Columbia County Updates Econ Dev Strategic Plan Stakeholders Not Part of the Process
Posted January 3, 2017 07:45 pm
COLUMBIA COUNTY/LAKE CITY, FL – On November 28, 2016, after a couple of false starts, the Economic Development Advisory Board Strategic Plan Subcommittee met to update the $40,000 2014 County Economic Development Strategic Plan. It was a private affair. The committee did not include Columbia County stakeholders and Lake City's representative, City Manager Wendell Johnson was MIA.
Other stakeholders missing from the table were the Lake City/Columbia County Chamber of Commerce; representatives from the educational community, FGC and the Columbia County School District; industry representatives.
Upgrading the Numbers
The Economic Development Advisory Board (EDAB) Strategic Plan Subcommittee updated the statistics. The Regional Labor Analysis shows a great unexplained disparity.
The job earnings category in the updated plan does not upgrade the earnings categories to reflect the number of workers not making a living wage. It is well established that a single mother needs to earn $22,000 or $1,833 per month to survive independently.
Columbia County has repeatedly demonstrated that it doesn't care about living wages and the plan intentionally remains unclear.
SWOT Analysis: Dishonest
The upgraded SWOT (Strengths, Weaknesses, Opportunities, Threats) analysis speaks for itself.
The strengths are the same between the 2014 and the updated plans: access to major transportation assets (rail, ports, highways); geographic location; access to higher education; proximity to airports; and the Rural Area of Opportunity designation, which is really a Rural Area of Critical Economic Concern (RACEC). The RACEC name change came courtesy of the FL League of Cities and the FL Legislature.
The major weaknesses have been distorted.

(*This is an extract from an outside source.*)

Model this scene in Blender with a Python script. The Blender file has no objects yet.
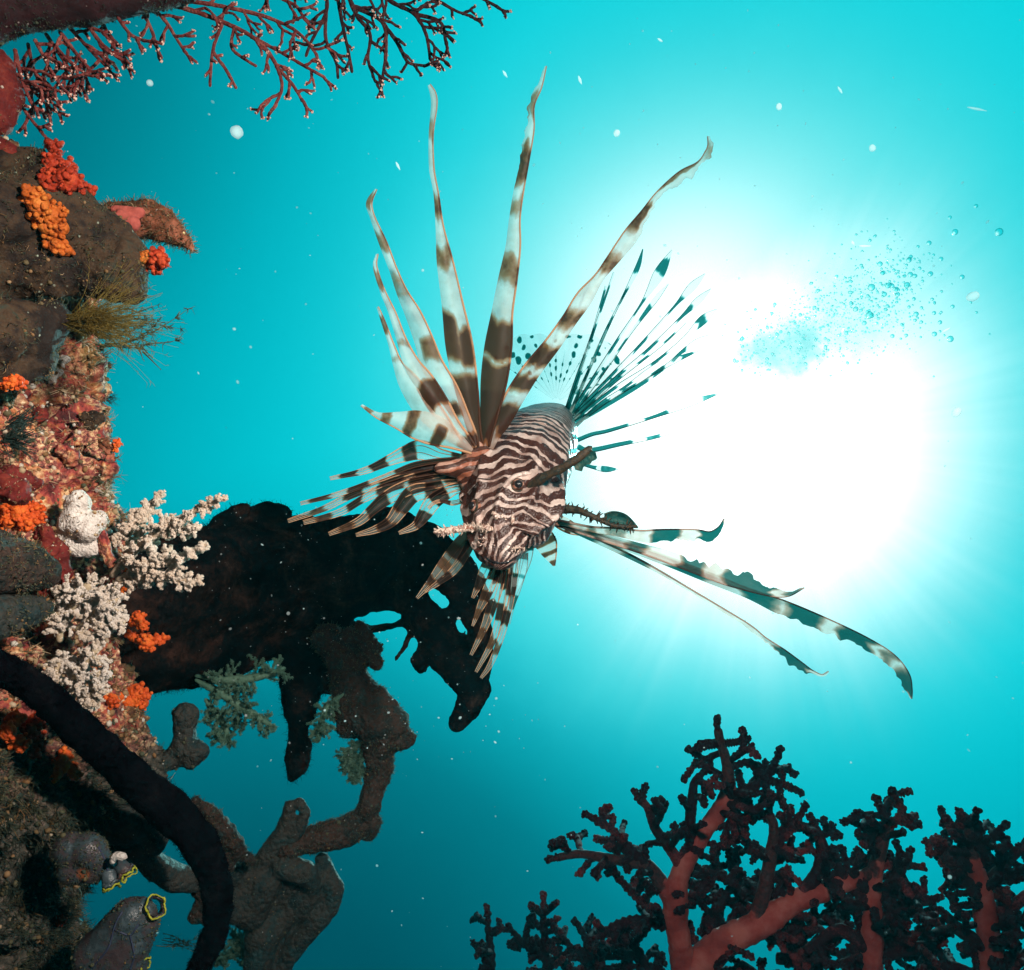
import bpy, math, random
import numpy as np
from mathutils import Matrix, Vector, Euler
from mathutils.bvhtree import BVHTree
random.seed(7); RNG = np.random.default_rng(7)
scene = bpy.context.scene
COL = scene.collection

# ------------------------------------------------------------------ camera
F = 887.0
cam_d = bpy.data.cameras.new("camera"); cam = bpy.data.objects.new("camera", cam_d); COL.objects.link(cam)
cam_d.sensor_fit = 'HORIZONTAL'; cam_d.sensor_width = 36.0; cam_d.lens = 36.0 * F / 1024.0
cam_d.clip_start = 0.01; cam_d.clip_end = 500.0
cam.location = (0, 0, 0); cam.rotation_euler = (math.radians(90 + 32), 0, 0)
scene.camera = cam
CM = np.array(cam.rotation_euler.to_matrix())

def P(px, py, d):
    """world point seen at pixel (px,py) at axial distance d (metres) from the camera"""
    px, py, d = np.broadcast_arrays(np.asarray(px, float), np.asarray(py, float), np.asarray(d, float))
    c = np.stack([(px - 512) / F * d, (485 - py) / F * d, -d], -1)
    return c @ CM.T
def unit(v):
    v = np.asarray(v, float); return v / (np.linalg.norm(v, axis=-1, keepdims=True) + 1e-12)
RIGHT, UP, BACK = CM[:, 0], CM[:, 1], CM[:, 2]

# ------------------------------------------------------------------ water light (world)
world = bpy.data.worlds.new("World"); scene.world = world; world.use_nodes = True
nt = world.node_tree; nt.nodes.clear()
def wn(t, **k):
    n = nt.nodes.new(t)
    for a, b in k.items(): setattr(n, a, b)
    return n
def wm(op, a, b=None, c=None, clamp=False):
    n = wn('ShaderNodeMath', operation=op, use_clamp=clamp)
    for i, v in enumerate((a, b, c)):
        if v is None: continue
        if isinstance(v, (int, float)): n.inputs[i].default_value = v
        else: nt.links.new(v, n.inputs[i])
    return n.outputs[0]
def wv(op, a, b=None, s=None):
    n = wn('ShaderNodeVectorMath', operation=op)
    for i, v in enumerate((a, b)):
        if v is None: continue
        if isinstance(v, (tuple, list, np.ndarray)): n.inputs[i].default_value = tuple(v)
        else: nt.links.new(v, n.inputs[i])
    if s is not None:
        if isinstance(s, (int, float)): n.inputs['Scale'].default_value = s
        else: nt.links.new(s, n.inputs['Scale'])
    return n.outputs['Value'] if op in ('DOT_PRODUCT', 'LENGTH') else n.outputs['Vector']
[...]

Lack of a well educated, ambitious labor pool, has been changed to: lack of a higher educated labor pool.
Weaknesses: Historic
The original plan listed as a weakness the "lack of a working relationship between the City/County." This item was disappeared from the new plan. The decision was made by Commissioner Nash and businessman Stephen Douglas during the November 28 meeting, a meeting in which City Manager Johnson, who volunteered to be a committee member, was MIA.
The committee couldn't eliminate the other weaknesses: large low income community/poverty rate; quality of life amenities limited (recreation/shopping); lack of infrastructure (water, wastewater, natural gas).
The opportunities remained basically the same: a local airport; tourism; and the aviation academy, whose future, financing; and staffing has been chronically problematic.
The Committee redefined the threats in the analysis. The number 1 threat: City/County relationship was disappeared. The number 2 threat: high real estate taxes was changed by removing the "high" to "real estate taxes." The other chronic threats remained the same: competing communities and states; utility availability and slow reactionary approach to areas of promise; delay of JAXPORT improvements.
Measuring Return on Investment
The $40,000 2014 plan called for quarterly reports to measure the success of the plan and various metrics, such as the frequency of use of grants and incentives; active projects; attendance of stakeholder groups; and business retention and expansion reports.
During the past two years, the Economic Development Department has produced zero reports and has failed to complete or have completed incentive applications. The department is supervised by Assistant County Manager Scott Ward, whose resume lacks any kind of economic development experience.
Epilogue
The updated strategic plan removed the requirement that the progress of projects, policy, and programs be reported on quarterly. The purpose of quarterly reports was to "be used to track and identify areas to improve or change."
The committee removed the requirement for quarterly reports, updating it to annual reports.
Columbia County: the legend continues.